» Data rows:
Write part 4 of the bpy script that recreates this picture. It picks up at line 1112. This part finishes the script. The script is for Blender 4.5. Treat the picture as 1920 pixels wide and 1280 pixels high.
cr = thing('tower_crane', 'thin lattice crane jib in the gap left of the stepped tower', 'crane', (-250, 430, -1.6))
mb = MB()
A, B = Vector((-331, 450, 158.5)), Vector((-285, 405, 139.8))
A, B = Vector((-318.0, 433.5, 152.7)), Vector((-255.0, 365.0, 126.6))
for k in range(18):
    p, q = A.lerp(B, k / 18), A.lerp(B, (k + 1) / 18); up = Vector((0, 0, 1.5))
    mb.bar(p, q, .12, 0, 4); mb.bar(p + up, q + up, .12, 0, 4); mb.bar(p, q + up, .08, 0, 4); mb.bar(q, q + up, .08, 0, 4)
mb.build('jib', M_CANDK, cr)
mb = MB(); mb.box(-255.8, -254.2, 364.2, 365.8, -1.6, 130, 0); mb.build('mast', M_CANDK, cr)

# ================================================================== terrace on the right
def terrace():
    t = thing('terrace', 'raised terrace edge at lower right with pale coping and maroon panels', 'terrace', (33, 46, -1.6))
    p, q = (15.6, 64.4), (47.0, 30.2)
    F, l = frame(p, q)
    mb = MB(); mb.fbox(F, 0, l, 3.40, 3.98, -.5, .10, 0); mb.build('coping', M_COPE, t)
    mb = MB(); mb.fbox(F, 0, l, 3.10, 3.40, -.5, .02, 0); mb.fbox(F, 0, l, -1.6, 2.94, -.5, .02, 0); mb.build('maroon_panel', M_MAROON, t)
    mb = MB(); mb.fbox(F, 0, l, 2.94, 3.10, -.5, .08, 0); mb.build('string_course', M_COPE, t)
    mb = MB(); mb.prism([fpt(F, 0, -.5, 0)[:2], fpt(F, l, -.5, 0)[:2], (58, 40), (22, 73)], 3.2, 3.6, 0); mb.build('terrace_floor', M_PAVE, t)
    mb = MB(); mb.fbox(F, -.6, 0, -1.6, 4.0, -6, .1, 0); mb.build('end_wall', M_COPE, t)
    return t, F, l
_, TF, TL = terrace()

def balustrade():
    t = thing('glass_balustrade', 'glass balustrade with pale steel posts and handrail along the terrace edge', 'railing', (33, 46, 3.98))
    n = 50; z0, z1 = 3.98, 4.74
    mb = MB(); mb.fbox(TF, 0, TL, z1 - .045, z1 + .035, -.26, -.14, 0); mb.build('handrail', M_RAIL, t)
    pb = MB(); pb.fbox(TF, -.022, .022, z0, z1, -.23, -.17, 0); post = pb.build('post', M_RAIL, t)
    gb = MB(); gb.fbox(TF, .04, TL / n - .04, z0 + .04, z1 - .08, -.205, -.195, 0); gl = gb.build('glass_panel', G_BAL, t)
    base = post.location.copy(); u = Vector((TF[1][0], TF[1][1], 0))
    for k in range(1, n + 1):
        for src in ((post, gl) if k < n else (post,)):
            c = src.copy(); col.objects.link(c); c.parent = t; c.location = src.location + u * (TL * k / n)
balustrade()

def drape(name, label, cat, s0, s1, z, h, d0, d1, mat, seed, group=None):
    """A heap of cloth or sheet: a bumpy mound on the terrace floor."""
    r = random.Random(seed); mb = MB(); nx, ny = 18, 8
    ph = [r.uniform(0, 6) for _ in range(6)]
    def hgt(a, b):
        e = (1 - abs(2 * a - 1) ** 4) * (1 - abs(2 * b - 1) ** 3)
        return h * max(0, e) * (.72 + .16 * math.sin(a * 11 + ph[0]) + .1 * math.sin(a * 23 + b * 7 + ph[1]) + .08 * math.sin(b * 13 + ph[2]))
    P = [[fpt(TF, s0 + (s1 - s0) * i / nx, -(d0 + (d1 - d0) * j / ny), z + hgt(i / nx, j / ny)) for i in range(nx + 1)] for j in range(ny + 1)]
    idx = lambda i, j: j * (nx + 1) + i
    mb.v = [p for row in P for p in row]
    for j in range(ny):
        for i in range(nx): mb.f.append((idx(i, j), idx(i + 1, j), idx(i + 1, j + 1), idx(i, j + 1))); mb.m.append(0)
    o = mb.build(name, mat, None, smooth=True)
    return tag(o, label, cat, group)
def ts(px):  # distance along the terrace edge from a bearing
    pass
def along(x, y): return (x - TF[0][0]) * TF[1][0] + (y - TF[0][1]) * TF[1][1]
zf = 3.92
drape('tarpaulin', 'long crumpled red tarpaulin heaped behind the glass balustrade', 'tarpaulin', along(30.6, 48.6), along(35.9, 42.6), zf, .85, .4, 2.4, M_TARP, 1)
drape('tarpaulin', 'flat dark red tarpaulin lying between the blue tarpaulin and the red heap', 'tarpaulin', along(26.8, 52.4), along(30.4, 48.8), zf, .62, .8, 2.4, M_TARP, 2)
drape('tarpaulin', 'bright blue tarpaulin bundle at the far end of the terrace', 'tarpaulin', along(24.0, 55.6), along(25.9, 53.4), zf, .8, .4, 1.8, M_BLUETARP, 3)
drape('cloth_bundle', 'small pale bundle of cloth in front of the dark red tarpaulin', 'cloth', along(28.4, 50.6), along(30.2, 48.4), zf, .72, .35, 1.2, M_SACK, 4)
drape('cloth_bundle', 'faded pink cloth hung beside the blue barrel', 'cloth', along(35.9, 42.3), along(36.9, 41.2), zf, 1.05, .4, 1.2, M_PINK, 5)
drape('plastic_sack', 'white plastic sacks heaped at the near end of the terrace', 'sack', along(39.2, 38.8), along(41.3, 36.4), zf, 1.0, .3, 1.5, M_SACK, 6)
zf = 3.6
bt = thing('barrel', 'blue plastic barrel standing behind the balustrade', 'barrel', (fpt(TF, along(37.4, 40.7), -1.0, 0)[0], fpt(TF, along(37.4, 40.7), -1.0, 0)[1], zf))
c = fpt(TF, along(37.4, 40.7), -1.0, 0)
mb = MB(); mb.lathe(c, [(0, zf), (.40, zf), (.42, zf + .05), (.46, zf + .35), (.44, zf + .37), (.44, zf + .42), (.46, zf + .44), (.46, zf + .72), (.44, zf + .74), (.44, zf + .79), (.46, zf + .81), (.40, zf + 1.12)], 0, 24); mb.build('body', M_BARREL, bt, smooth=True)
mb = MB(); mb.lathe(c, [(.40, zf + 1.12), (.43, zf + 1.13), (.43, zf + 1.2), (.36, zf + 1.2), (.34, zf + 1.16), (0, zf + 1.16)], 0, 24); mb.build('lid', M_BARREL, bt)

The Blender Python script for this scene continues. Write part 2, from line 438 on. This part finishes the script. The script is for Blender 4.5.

» What you should do: Copy out all of the lines above exactly.

» Answer to this task:
Write part 4 of the bpy script that recreates this picture. It picks up at line 1112. This part finishes the script. The script is for Blender 4.5. Treat the picture as 1920 pixels wide and 1280 pixels high.
cr = thing('tower_crane', 'thin lattice crane jib in the gap left of the stepped tower', 'crane', (-250, 430, -1.6))
mb = MB()
A, B = Vector((-331, 450, 158.5)), Vector((-285, 405, 139.8))
A, B = Vector((-318.0, 433.5, 152.7)), Vector((-255.0, 365.0, 126.6))
for k in range(18):
    p, q = A.lerp(B, k / 18), A.lerp(B, (k + 1) / 18); up = Vector((0, 0, 1.5))
    mb.bar(p, q, .12, 0, 4); mb.bar(p + up, q + up, .12, 0, 4); mb.bar(p, q + up, .08, 0, 4); mb.bar(q, q + up, .08, 0, 4)
mb.build('jib', M_CANDK, cr)
mb = MB(); mb.box(-255.8, -254.2, 364.2, 365.8, -1.6, 130, 0); mb.build('mast', M_CANDK, cr)

# ================================================================== terrace on the right
def terrace():
    t = thing('terrace', 'raised terrace edge at lower right with pale coping and maroon panels', 'terrace', (33, 46, -1.6))
    p, q = (15.6, 64.4), (47.0, 30.2)
    F, l = frame(p, q)
    mb = MB(); mb.fbox(F, 0, l, 3.40, 3.98, -.5, .10, 0); mb.build('coping', M_COPE, t)
    mb = MB(); mb.fbox(F, 0, l, 3.10, 3.40, -.5, .02, 0); mb.fbox(F, 0, l, -1.6, 2.94, -.5, .02, 0); mb.build('maroon_panel', M_MAROON, t)
    mb = MB(); mb.fbox(F, 0, l, 2.94, 3.10, -.5, .08, 0); mb.build('string_course', M_COPE, t)
    mb = MB(); mb.prism([fpt(F, 0, -.5, 0)[:2], fpt(F, l, -.5, 0)[:2], (58, 40), (22, 73)], 3.2, 3.6, 0); mb.build('terrace_floor', M_PAVE, t)
    mb = MB(); mb.fbox(F, -.6, 0, -1.6, 4.0, -6, .1, 0); mb.build('end_wall', M_COPE, t)
    return t, F, l
_, TF, TL = terrace()

def balustrade():
    t = thing('glass_balustrade', 'glass balustrade with pale steel posts and handrail along the terrace edge', 'railing', (33, 46, 3.98))
    n = 50; z0, z1 = 3.98, 4.74
    mb = MB(); mb.fbox(TF, 0, TL, z1 - .045, z1 + .035, -.26, -.14, 0); mb.build('handrail', M_RAIL, t)
    pb = MB(); pb.fbox(TF, -.022, .022, z0, z1, -.23, -.17, 0); post = pb.build('post', M_RAIL, t)
    gb = MB(); gb.fbox(TF, .04, TL / n - .04, z0 + .04, z1 - .08, -.205, -.195, 0); gl = gb.build('glass_panel', G_BAL, t)
    base = post.location.copy(); u = Vector((TF[1][0], TF[1][1], 0))
    for k in range(1, n + 1):
        for src in ((post, gl) if k < n else (post,)):
            c = src.copy(); col.objects.link(c); c.parent = t; c.location = src.location + u * (TL * k / n)
balustrade()

def drape(name, label, cat, s0, s1, z, h, d0, d1, mat, seed, group=None):
    """A heap of cloth or sheet: a bumpy mound on the terrace floor."""
    r = random.Random(seed); mb = MB(); nx, ny = 18, 8
    ph = [r.uniform(0, 6) for _ in range(6)]
    def hgt(a, b):
        e = (1 - abs(2 * a - 1) ** 4) * (1 - abs(2 * b - 1) ** 3)
        return h * max(0, e) * (.72 + .16 * math.sin(a * 11 + ph[0]) + .1 * math.sin(a * 23 + b * 7 + ph[1]) + .08 * math.sin(b * 13 + ph[2]))
    P = [[fpt(TF, s0 + (s1 - s0) * i / nx, -(d0 + (d1 - d0) * j / ny), z + hgt(i / nx, j / ny)) for i in range(nx + 1)] for j in range(ny + 1)]
    idx = lambda i, j: j * (nx + 1) + i
    mb.v = [p for row in P for p in row]
    for j in range(ny):
        for i in range(nx): mb.f.append((idx(i, j), idx(i + 1, j), idx(i + 1, j + 1), idx(i, j + 1))); mb.m.append(0)
    o = mb.build(name, mat, None, smooth=True)
    return tag(o, label, cat, group)
def ts(px):  # distance along the terrace edge from a bearing
    pass
def along(x, y): return (x - TF[0][0]) * TF[1][0] + (y - TF[0][1]) * TF[1][1]
zf = 3.92
drape('tarpaulin', 'long crumpled red tarpaulin heaped behind the glass balustrade', 'tarpaulin', along(30.6, 48.6), along(35.9, 42.6), zf, .85, .4, 2.4, M_TARP, 1)
drape('tarpaulin', 'flat dark red tarpaulin lying between the blue tarpaulin and the red heap', 'tarpaulin', along(26.8, 52.4), along(30.4, 48.8), zf, .62, .8, 2.4, M_TARP, 2)
drape('tarpaulin', 'bright blue tarpaulin bundle at the far end of the terrace', 'tarpaulin', along(24.0, 55.6), along(25.9, 53.4), zf, .8, .4, 1.8, M_BLUETARP, 3)
drape('cloth_bundle', 'small pale bundle of cloth in front of the dark red tarpaulin', 'cloth', along(28.4, 50.6), along(30.2, 48.4), zf, .72, .35, 1.2, M_SACK, 4)
drape('cloth_bundle', 'faded pink cloth hung beside the blue barrel', 'cloth', along(35.9, 42.3), along(36.9, 41.2), zf, 1.05, .4, 1.2, M_PINK, 5)
drape('plastic_sack', 'white plastic sacks heaped at the near end of the terrace', 'sack', along(39.2, 38.8), along(41.3, 36.4), zf, 1.0, .3, 1.5, M_SACK, 6)
zf = 3.6
bt = thing('barrel', 'blue plastic barrel standing behind the balustrade', 'barrel', (fpt(TF, along(37.4, 40.7), -1.0, 0)[0], fpt(TF, along(37.4, 40.7), -1.0, 0)[1], zf))
c = fpt(TF, along(37.4, 40.7), -1.0, 0)
mb = MB(); mb.lathe(c, [(0, zf), (.40, zf), (.42, zf + .05), (.46, zf + .35), (.44, zf + .37), (.44, zf + .42), (.46, zf + .44), (.46, zf + .72), (.44, zf + .74), (.44, zf + .79), (.46, zf + .81), (.40, zf + 1.12)], 0, 24); mb.build('body', M_BARREL, bt, smooth=True)
mb = MB(); mb.lathe(c, [(.40, zf + 1.12), (.43, zf + 1.13), (.43, zf + 1.2), (.36, zf + 1.2), (.34, zf + 1.16), (0, zf + 1.16)], 0, 24); mb.build('lid', M_BARREL, bt)

The Blender Python script for this scene continues. Write part 2, from line 438 on. This part finishes the script. The script is for Blender 4.5.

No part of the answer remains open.